Güzel zaman demeyelim de, başka bir zaman diyelim. Bu türküler yakıldığında, türkülere baktığınız zaman, türkünün içinden kan akıyor. Pek güzel bir zaman olduğunu sanmıyorum. Ama bu müzik cinsinin, salt müzik açısından baktığımızda, makamının, ritminin, tavrının, nağmesinin, hançeresinin, çarpmasının vs. ortaya çıkması, bu insanların belli bir estetik seviyeye ulaştıklarını gösteriyor. Bu nasıl bir zaman ya da nasıl bir süreç içinde oluştu, . onu söylemek benim bilgimin üstünde. Bir güzellik yaşanmış olabilir. Bu türküleri ortaya o güzellik çıkartıyor olabilir, duyguların samimîliği, o yaşanmışlık, haykırış belki bütün bunları ortaya çıkardı… Ben bugün büyük bir fark görüyorum, konuşma lisanımız değişti, insan sesinin tınısı bile değişti. Eski zamandaki ağız yapısıyla, hançereyle, kelimelerin artikülasyonuyla büyük bir fark var bugün…
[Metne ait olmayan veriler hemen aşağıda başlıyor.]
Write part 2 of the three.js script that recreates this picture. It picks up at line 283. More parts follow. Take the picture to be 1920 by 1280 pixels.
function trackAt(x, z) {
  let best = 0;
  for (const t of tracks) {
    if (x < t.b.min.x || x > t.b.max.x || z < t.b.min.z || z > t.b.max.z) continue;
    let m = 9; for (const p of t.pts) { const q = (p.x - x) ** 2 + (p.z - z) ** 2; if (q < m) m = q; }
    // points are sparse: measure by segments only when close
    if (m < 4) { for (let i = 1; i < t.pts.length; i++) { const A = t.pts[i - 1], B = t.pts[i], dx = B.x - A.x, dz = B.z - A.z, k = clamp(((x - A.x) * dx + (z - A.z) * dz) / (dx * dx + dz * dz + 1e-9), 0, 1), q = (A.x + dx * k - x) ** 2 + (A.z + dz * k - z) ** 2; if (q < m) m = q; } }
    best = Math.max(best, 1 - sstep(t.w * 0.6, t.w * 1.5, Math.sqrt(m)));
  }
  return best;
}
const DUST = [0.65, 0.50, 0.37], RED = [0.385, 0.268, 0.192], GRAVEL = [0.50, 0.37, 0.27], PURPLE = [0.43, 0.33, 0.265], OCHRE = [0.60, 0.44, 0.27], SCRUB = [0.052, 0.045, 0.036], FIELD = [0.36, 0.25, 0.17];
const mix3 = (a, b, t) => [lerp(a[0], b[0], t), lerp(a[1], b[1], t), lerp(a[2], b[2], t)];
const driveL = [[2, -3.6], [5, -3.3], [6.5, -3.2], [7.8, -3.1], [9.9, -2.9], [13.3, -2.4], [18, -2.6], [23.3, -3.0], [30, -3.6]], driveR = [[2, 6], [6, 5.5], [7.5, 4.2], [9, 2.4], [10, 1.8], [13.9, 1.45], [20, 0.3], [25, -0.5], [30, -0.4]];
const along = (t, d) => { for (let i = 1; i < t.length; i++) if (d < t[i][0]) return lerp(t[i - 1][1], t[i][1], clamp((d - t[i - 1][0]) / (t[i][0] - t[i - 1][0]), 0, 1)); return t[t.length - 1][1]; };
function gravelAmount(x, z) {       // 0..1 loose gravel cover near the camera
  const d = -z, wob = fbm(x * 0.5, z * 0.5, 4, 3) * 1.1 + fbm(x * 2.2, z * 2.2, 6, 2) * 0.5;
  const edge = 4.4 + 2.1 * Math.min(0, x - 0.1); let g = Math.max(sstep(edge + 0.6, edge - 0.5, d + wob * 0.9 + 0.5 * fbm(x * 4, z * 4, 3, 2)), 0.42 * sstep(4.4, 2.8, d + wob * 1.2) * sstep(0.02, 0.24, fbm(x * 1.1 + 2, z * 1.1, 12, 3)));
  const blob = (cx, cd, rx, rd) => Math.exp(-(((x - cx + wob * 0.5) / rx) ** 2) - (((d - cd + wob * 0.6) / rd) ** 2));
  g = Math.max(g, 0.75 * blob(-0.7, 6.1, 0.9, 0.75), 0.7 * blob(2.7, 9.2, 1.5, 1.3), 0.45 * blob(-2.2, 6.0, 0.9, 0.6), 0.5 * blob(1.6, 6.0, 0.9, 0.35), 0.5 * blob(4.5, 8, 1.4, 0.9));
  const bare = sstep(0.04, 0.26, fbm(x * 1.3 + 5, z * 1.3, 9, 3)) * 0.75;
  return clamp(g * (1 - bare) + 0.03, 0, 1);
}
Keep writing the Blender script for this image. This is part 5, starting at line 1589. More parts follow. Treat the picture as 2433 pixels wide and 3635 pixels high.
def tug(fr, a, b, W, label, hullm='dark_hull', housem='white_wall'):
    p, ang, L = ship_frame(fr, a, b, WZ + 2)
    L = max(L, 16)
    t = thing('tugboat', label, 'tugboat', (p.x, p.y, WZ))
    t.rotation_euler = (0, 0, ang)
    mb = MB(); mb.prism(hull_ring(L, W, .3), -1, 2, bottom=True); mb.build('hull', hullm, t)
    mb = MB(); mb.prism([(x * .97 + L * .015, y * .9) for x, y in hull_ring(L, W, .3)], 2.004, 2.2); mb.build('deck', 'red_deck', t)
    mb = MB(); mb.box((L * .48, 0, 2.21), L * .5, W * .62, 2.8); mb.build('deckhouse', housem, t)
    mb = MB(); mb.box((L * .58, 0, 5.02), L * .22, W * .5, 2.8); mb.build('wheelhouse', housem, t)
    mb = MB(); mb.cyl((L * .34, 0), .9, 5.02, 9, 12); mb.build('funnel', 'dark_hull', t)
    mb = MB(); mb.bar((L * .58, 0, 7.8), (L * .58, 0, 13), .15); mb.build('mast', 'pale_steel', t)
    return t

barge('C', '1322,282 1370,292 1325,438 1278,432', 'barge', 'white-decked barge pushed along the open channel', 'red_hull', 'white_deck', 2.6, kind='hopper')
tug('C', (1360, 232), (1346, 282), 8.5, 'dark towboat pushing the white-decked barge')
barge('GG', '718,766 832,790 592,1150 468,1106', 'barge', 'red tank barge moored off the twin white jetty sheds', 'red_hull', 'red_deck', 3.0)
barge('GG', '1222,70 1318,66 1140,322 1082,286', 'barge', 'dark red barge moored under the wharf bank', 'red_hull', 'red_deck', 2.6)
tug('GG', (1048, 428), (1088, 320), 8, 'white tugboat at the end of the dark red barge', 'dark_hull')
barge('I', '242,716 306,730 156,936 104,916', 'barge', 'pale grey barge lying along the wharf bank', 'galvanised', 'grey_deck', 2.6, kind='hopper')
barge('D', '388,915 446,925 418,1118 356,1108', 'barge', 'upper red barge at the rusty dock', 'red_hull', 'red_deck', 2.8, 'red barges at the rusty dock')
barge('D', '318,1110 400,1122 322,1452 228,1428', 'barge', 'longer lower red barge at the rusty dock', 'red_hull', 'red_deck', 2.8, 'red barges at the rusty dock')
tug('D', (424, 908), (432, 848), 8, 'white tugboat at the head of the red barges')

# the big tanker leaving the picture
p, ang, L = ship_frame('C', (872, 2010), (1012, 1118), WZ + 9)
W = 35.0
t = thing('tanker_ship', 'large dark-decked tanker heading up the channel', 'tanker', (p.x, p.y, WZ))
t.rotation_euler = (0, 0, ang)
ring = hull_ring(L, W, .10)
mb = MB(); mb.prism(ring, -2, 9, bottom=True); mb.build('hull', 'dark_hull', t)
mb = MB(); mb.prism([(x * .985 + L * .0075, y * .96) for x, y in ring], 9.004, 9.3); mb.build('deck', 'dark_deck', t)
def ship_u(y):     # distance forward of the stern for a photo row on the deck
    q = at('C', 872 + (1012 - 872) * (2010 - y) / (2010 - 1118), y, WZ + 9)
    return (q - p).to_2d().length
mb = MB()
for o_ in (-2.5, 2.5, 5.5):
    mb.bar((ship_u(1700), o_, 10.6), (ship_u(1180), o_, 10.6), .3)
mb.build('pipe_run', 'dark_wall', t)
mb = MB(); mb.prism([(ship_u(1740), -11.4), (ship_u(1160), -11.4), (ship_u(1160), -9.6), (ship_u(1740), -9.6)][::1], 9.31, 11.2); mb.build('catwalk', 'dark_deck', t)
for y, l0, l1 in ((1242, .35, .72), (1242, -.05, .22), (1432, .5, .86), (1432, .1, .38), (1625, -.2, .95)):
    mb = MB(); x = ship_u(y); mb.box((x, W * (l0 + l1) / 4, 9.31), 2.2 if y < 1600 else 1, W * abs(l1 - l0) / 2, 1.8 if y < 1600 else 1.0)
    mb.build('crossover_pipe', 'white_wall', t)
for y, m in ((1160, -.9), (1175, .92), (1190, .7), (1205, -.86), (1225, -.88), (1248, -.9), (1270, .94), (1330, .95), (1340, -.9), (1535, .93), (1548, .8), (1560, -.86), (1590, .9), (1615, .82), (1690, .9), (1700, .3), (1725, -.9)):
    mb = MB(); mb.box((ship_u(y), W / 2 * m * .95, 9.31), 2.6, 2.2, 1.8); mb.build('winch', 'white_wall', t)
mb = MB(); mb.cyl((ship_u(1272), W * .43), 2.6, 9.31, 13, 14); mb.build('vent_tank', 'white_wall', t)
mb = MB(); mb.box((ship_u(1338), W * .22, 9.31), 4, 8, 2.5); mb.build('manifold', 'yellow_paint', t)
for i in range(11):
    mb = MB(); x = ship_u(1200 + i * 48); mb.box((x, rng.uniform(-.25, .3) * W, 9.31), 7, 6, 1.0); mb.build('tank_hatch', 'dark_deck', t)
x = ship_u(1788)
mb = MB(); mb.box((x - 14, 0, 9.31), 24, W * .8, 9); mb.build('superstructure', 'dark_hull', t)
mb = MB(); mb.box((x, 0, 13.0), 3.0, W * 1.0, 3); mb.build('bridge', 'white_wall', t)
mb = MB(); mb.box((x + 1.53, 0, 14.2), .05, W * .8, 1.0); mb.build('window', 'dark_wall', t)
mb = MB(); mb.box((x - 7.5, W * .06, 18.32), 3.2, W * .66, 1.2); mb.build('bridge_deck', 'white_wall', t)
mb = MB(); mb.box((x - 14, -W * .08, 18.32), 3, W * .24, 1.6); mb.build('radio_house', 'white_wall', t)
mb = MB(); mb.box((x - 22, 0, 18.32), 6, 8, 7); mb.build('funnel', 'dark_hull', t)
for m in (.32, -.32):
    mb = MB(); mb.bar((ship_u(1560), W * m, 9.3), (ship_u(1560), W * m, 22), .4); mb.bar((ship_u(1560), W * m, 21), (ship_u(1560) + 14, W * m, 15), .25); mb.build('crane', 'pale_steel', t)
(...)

Zaman, hayat değişiyor fakat ihtiyaç baki kalıyor… O türküyü yapmadaki ruhsal, toplumsal ihtiyaç…

Bu ihtiyaç insanın yapısında olan bir şey. Türkü sadece burada yok, bütün dünyada var. Orada blues demişler, biz türkü demişiz, başka yerlerde başka adlar vermişler. Bu ihtiyaç tabii hep olacaktır. Ama o zaman türküleri yapan insanların zekâlarıyla, bugünkü türküleri yapan insanların zekâları arasında büyük bir fark görüyorum ben. Duygu farkı zaten çok açık…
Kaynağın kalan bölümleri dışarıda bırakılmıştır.